Task to carry out
Pull out every line below that holds the word "from".

======== Dataset extract ========

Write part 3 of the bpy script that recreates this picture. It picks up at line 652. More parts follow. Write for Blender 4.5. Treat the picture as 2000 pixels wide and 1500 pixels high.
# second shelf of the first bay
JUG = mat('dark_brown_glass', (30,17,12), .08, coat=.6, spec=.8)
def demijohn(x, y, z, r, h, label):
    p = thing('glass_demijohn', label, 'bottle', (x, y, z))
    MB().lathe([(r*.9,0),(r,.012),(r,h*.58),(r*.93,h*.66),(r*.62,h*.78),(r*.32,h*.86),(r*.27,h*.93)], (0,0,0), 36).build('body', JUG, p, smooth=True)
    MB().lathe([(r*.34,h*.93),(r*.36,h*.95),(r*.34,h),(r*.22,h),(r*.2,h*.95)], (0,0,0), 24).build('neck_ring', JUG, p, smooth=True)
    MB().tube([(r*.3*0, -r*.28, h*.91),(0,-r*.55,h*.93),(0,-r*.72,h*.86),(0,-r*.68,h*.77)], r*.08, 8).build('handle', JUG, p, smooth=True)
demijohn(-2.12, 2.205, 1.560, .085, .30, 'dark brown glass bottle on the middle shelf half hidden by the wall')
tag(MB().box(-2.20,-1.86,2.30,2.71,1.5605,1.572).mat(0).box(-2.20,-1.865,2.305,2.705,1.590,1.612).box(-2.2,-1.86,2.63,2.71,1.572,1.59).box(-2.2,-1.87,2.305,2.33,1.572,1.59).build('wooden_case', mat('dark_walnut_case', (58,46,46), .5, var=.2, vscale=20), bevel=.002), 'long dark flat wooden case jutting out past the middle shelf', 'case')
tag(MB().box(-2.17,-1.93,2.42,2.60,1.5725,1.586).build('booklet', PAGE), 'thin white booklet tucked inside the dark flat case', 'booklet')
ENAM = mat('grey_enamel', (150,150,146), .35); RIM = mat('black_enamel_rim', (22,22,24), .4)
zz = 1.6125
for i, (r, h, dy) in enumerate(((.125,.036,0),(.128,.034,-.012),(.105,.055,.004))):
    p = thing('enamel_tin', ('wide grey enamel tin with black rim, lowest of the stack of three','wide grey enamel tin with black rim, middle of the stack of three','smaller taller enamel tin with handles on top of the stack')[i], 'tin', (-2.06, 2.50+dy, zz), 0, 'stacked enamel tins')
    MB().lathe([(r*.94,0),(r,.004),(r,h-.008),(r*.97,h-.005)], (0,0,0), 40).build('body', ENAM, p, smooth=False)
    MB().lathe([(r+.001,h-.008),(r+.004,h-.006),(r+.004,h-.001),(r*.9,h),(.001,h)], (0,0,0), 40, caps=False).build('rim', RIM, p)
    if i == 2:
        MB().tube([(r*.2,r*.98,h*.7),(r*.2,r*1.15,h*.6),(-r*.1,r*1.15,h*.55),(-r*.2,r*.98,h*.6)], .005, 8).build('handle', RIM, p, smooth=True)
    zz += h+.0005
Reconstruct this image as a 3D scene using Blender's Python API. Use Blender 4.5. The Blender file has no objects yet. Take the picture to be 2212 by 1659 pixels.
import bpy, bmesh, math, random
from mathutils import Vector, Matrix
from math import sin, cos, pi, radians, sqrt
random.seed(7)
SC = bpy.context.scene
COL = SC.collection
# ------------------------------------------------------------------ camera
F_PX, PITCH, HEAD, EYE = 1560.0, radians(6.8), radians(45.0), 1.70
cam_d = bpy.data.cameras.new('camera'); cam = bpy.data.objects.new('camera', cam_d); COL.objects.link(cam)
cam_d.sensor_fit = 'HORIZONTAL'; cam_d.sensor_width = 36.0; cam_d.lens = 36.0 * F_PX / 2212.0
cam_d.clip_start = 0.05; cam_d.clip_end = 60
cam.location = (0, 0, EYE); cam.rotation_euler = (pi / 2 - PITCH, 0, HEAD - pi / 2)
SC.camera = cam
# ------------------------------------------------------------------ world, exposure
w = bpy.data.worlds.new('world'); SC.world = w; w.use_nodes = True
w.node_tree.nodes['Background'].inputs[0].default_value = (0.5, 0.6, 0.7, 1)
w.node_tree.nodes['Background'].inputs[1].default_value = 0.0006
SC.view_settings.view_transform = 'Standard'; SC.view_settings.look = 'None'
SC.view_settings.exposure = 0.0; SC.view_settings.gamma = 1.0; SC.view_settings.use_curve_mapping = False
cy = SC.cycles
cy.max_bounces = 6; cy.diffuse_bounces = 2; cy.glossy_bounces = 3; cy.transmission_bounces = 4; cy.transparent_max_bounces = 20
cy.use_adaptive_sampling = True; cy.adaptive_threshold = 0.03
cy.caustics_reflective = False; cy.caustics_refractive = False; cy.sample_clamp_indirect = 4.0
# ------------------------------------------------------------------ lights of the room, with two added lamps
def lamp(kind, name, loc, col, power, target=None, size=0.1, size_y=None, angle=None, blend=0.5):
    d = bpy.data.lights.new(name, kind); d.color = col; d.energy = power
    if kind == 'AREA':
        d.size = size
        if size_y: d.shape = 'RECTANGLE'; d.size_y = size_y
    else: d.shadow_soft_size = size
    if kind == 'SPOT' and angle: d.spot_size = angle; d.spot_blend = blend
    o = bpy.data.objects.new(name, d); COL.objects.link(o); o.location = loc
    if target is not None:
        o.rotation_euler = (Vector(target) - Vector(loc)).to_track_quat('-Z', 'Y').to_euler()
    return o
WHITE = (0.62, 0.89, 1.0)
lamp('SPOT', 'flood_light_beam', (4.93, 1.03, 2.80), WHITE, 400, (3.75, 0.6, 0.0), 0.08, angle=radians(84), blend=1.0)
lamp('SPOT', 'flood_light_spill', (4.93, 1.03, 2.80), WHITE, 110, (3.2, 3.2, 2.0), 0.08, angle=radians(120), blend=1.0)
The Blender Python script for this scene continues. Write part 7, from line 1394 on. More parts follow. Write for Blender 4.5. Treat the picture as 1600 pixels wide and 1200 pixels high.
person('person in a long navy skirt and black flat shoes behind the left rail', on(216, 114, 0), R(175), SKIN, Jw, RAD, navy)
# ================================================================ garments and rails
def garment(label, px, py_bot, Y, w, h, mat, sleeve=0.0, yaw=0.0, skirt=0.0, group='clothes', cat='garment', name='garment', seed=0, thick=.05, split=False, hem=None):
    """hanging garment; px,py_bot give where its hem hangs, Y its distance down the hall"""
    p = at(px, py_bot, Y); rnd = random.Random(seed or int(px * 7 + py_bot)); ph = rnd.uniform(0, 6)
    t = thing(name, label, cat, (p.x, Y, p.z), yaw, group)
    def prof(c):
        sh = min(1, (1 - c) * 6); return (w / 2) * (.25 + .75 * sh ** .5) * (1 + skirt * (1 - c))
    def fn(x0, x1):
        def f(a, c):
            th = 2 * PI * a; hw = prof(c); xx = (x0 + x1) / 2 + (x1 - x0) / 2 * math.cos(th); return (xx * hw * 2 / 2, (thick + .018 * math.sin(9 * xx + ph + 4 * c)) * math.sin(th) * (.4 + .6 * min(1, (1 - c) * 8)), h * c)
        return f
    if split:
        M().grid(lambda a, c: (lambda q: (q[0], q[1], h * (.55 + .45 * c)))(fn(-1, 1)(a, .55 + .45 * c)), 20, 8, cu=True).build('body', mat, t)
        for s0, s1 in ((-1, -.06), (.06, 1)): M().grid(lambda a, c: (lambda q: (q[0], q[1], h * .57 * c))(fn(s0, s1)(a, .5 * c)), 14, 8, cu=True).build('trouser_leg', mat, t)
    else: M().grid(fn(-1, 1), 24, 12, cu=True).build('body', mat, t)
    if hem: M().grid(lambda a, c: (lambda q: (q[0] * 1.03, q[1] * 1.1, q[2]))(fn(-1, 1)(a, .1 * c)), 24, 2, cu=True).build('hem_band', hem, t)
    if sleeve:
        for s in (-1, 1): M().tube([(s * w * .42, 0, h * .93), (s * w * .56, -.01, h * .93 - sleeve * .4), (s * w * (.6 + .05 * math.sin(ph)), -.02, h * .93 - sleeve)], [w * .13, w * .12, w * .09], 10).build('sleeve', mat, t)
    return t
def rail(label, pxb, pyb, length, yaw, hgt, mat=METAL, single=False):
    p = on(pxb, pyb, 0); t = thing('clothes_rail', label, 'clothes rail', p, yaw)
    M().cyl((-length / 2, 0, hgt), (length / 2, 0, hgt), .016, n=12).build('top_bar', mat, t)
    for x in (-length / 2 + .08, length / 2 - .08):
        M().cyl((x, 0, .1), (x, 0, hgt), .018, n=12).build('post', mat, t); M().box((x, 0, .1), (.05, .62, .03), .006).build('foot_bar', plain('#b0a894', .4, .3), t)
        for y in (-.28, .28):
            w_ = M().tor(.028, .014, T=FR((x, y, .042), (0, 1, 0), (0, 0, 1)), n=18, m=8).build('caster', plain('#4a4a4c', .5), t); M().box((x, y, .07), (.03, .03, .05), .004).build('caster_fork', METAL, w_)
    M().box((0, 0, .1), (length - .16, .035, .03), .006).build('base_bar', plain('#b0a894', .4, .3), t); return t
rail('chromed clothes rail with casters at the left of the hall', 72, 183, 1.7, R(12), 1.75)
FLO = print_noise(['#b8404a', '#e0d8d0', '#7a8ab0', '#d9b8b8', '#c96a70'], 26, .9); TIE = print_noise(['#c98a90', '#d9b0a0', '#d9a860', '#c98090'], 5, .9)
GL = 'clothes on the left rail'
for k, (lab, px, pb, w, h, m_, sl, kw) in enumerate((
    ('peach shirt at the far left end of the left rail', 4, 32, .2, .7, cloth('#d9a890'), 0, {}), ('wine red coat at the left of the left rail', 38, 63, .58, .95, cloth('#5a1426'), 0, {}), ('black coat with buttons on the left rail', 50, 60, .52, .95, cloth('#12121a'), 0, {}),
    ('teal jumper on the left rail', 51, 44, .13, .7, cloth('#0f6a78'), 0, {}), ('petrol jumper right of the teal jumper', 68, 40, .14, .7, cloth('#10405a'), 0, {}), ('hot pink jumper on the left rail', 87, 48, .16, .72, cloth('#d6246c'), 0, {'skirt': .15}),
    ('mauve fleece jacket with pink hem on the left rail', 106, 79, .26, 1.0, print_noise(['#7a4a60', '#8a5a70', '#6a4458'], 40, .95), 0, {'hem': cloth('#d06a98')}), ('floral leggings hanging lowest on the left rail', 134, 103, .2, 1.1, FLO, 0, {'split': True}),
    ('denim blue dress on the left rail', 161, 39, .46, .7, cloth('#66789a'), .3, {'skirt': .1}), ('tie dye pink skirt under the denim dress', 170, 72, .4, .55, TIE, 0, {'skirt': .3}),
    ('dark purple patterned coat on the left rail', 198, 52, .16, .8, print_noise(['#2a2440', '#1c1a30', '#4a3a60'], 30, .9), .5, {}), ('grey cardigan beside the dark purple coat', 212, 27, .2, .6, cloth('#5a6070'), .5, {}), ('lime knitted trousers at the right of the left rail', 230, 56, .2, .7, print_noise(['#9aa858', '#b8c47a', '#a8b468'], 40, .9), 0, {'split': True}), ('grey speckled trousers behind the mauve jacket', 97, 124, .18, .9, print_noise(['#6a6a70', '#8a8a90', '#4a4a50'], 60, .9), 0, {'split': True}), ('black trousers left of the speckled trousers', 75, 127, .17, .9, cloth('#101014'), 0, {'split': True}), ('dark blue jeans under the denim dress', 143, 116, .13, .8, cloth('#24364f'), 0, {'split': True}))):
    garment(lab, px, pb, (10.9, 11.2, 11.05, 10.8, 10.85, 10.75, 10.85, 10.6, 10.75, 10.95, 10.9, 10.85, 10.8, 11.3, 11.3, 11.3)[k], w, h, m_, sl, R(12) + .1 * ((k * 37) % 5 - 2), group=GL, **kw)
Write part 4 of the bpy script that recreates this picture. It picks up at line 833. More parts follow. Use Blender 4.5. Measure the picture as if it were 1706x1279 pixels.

========

Output of the exercise
from mathutils import Vector, Matrix
from math import sin, cos, pi, radians, sqrt
The Blender Python script for this scene continues. Write part 7, from line 1394 on. More parts follow. Write for Blender 4.5. Treat the picture as 1600 pixels wide and 1200 pixels high.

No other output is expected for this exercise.